Democracy in Disarray
Week 31 of the Occupation
Election Day 2013 highlights the emptiness of what passes for democracy in Detroit. Neither candidate for mayor sparked much enthusiasm. Both shared similar priorities and each had their questionable practices and pasts. Even the prospect of replacing black political leadership with a white man from the suburbs could not overcome the widespread feeling that it really doesn’t matter who is mayor this time around.
Nor did the historic fact that Detroiters were voting by districts for City Council for the first time in nearly a century.
It seems one of the best things about this election was that it was monitored by the Federal Government. Better late than never. We can only hope that they use this as a training ground for the next election, when decisions will have a national impact.
A lot more of the same money that brought us Dave Bing, Kwame Kilpatrick, and Dennis Archer brought us this election. The same corporate-foundation-media elite that have backed everyone since Coleman Young continues to dominate mayoral politics. Benny Napoleon was right: the media did not treat him fairly.
This election reveals that our public sphere has diminished to little more than the occasional brief exchange between bankruptcy Judge Steven Rhodes and Emergency Manager Kevyn Orr. News of motivation, intent, impact, collusion and possible civic corruption leaks out in provocative sentences, far from public scrutiny or any serious accountability.
The Judge has had to admonish Emergency Manager Orr to answer the questions, to clarify his relationship with his former law firm and to define just what he meant by telling people that pensions were “sacrosanct.”
We have learned that the Governor does not recall very much about his various decisions to push Detroit toward emergency management, and if he does, he was smart enough to have a lawyer around so he could claim lawyer-client privilege.
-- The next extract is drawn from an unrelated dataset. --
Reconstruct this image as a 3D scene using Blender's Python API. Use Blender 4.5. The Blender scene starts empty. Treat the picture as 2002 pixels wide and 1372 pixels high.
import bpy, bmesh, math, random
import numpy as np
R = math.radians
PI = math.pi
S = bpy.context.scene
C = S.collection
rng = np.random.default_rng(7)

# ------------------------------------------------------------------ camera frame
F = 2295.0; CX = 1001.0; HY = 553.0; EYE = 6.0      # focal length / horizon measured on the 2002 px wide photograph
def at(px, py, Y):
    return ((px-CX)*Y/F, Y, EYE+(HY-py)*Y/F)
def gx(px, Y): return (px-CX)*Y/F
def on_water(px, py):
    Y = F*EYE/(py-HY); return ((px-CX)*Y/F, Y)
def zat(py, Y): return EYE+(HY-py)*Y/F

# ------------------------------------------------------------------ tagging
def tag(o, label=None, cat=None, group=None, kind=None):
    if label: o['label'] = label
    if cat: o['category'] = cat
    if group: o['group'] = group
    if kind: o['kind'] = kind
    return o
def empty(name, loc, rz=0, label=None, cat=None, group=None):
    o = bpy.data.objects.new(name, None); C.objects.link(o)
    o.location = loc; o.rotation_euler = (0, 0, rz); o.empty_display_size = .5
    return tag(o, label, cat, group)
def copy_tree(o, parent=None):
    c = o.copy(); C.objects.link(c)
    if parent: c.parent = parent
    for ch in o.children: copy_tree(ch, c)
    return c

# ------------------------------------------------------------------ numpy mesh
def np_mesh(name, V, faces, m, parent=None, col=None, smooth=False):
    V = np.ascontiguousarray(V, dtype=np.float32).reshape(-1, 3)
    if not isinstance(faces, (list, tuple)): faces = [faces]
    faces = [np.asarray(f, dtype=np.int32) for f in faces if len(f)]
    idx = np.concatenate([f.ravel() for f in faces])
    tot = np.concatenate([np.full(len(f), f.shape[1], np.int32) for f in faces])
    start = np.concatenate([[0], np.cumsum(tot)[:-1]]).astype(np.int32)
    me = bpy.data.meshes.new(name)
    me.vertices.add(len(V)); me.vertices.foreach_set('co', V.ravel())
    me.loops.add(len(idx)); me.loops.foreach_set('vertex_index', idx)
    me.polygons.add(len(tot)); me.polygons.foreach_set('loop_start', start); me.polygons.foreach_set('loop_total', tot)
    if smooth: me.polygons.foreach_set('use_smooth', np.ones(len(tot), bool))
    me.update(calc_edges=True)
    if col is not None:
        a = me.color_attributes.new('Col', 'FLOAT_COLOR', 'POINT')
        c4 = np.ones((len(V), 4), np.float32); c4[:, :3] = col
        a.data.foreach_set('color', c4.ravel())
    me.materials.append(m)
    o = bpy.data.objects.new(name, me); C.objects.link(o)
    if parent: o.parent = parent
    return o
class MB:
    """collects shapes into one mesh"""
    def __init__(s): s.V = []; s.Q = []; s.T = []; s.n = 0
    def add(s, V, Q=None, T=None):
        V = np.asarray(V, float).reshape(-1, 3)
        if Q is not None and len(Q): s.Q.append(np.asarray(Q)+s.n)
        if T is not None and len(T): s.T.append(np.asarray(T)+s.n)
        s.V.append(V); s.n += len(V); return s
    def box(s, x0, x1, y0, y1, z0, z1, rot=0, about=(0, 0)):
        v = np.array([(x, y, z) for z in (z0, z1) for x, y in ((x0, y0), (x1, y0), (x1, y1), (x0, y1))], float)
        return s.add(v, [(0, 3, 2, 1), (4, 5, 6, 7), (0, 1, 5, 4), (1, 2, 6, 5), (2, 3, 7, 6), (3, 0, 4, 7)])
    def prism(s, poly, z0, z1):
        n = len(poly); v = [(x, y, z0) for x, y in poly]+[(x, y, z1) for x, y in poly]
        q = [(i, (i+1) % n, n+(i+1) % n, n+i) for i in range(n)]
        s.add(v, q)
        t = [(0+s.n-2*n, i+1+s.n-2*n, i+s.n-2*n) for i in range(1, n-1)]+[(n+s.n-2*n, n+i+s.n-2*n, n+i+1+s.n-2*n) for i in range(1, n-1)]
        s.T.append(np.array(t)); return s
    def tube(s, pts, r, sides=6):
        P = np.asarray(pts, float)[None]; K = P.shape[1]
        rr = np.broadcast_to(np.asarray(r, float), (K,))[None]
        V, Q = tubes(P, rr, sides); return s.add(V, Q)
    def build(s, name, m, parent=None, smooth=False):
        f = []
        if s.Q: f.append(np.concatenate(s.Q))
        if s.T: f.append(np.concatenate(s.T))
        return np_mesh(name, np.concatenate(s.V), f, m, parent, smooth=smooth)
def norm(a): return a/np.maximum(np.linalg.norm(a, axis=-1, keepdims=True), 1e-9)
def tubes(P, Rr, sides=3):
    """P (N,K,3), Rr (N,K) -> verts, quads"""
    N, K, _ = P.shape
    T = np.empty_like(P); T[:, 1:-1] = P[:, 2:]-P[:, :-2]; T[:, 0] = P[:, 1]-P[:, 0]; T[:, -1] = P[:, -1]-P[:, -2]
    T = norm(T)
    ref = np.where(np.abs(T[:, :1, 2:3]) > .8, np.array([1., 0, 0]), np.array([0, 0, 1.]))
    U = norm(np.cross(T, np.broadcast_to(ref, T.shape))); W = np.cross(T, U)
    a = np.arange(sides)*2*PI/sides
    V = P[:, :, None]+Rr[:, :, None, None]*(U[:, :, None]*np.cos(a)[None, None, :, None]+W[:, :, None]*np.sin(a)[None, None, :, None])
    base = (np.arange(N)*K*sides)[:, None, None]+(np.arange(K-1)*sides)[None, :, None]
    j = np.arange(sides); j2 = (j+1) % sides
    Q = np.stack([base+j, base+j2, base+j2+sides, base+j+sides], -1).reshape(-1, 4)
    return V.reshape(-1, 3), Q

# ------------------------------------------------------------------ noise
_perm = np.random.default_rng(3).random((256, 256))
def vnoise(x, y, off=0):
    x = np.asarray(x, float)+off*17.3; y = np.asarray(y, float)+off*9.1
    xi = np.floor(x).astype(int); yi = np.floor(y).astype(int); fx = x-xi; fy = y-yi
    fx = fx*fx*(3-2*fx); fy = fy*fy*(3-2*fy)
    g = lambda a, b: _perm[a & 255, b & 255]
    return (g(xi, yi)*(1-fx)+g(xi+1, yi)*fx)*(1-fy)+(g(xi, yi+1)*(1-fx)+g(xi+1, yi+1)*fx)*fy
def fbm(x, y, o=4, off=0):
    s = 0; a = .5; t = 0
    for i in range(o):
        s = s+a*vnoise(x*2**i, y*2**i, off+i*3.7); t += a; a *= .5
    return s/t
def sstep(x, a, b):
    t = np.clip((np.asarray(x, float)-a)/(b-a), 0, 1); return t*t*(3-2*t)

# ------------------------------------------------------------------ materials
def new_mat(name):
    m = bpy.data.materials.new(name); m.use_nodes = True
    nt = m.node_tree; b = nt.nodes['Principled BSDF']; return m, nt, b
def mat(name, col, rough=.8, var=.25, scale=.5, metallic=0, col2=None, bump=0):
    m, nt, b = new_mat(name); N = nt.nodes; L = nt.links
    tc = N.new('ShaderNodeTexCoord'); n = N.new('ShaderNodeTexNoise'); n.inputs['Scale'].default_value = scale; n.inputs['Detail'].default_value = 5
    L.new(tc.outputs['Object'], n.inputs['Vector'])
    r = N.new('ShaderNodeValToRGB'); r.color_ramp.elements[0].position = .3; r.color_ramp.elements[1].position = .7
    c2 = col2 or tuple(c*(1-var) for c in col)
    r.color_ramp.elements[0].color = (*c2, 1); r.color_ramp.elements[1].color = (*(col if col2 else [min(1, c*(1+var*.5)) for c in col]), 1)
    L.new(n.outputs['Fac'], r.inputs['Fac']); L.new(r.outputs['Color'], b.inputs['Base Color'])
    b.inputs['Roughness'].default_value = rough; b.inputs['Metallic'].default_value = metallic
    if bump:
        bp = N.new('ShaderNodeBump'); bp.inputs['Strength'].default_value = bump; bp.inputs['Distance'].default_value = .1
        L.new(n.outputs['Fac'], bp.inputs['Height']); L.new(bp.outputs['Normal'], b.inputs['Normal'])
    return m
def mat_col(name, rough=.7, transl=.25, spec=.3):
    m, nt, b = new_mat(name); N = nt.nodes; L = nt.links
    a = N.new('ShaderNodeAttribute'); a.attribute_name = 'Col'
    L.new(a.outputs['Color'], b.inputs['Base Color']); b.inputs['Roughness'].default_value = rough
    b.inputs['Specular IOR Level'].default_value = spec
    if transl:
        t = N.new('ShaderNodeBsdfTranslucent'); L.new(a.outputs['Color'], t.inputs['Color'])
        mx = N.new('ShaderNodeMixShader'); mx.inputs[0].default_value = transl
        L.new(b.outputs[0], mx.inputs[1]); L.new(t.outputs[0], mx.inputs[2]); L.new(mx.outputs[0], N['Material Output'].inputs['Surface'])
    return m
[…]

What we are forced to recognize is that even this shallow, limited exercise of representative democracy is too much for right wing ideologies dominating our state, and trying to dominate our country.
We have witnessed the deliberate creation of a “financial emergency” to justify setting aside basic democratic rights and processes. Elected school boards have been replaced by appointees who are in charge of lucrative contracts and public assets. The right to petition has been challenged at every turn, requiring monumental effort and judicial intervention to get referenda on the ballot. State Constitutional relationships, the foundation of political life, are put on hold so the interests of banks can be determined above the security of our elders.
Those who dare to challenge this assault on public life find their reputations attacked by a corporate led media and their security threatened by counter lawsuits, backed by the power of the state.
Now, even the court system that we have called upon to enforce basic guarantees is proving too undependable for the right wing republicans. They are proposing a bill that would give Republican-appointed judges exclusive jurisdiction over virtually every legal challenge to the governor’s authority.
The bill shifts jurisdiction over lawsuits against the state to the Court of Appeals, where Republican judges outnumber Democrats and authorizes right wing Supreme Court Justice Robert Young, as chief justice, to pick which Republican appointees are assigned to preside over lawsuits.
These judges would take immediate control of cases already pending before various Ingham Circuit Court judges, including lawsuits in which plaintiffs have challenged the Emergency Manager's right to cut retirement benefits and violations of Michigan’s Open Meetings Act.
Unlimited spending on elections, questionable polling practices, curtailing the right to petition, voiding constitutional obligations, looking after cronies, conducting public business behind closed doors, and now rigging the courts demonstrate that we the people need to create a new, authentic way to make decisions about our city and our lives.